Tag: school

Careful what you wish for


I have been foolishly prancing around saying I lack stress in my life and I can’t seem to function as well without it. Well today was frantically busy. I got an extra and an emergency yard duty. I had already filled my day with commitments and our interim reports due tomorrow the world went a bit pear shaped today.
On my extra yard duty I took this accidental photo of myself with my mobile. It is an apt self portrait of today and I am impressed with how white my teeth look, particularly since I smoke and drink a lot of coffee.
I have also been reading a lot and learning a lot at present. I have been thinking about homeschooling. This was initially prompted by one of my work mates whose children are home schooled by his wife. Then I read some articles today. If you were interested you could read about it on my work blog. Here I want to write ‘my story’ about it.
When my kids were at Harkaway Primary School, a school I absolutely loved by the way, I decided to go back and do a Dip Ed so I could be a secondary teacher. I was doing all kinds of different work at the time and I wanted to get serious about a career that would work for my most important priority, which is being a mum, and a single one at that time. Anyway a treasured friend, Rene and I often discussed that we could home school our kids when they got to secondary school and that idea seriously appealed to me. When I did my teaching rounds I felt it was the only sane alternative, as sending the kids to a secondary school seemed too frightening.
The bottom line is that a lot changed in my life between then and when my kids started secondary school. We moved back to Traralgon for a start and the kids really didn’t want to be home schooled. They were social beings and wanted to remain with their friends. I am sure there are times when they have hated school and I still don’t know if school is what is best for them but it is convenient. I really think homeschooling is the best education you can give your child to be honest. I have often wished I had been able to afford to stay home and educate my kids. I believe they would have enjoyed their education more.

Avoiding Report Writing

Today I want to write my reports for my students. Every time I get to this time of the year I get the urge to clean my house, start a new business, write a novel, visit an elderly relative I have been neglecting and to read. I read the most I ever read around report writing time.

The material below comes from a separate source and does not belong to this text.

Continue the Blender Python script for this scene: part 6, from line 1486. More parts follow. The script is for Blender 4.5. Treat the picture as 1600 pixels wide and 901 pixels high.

Yesterday I felt I was being choked to death slowly and painfully by my ‘to do’ list that I hadn’t had time to write down. Many of the things on that to do list were urgent and I’m afraid Mr Covey I was beyond figuring out whether they were important or not. I hadn’t slept the night before worrying that if I were to forget one of the things on my list it would create a large catastrophe in my life.

No matter how organised I get, procrastination and panic are my constants.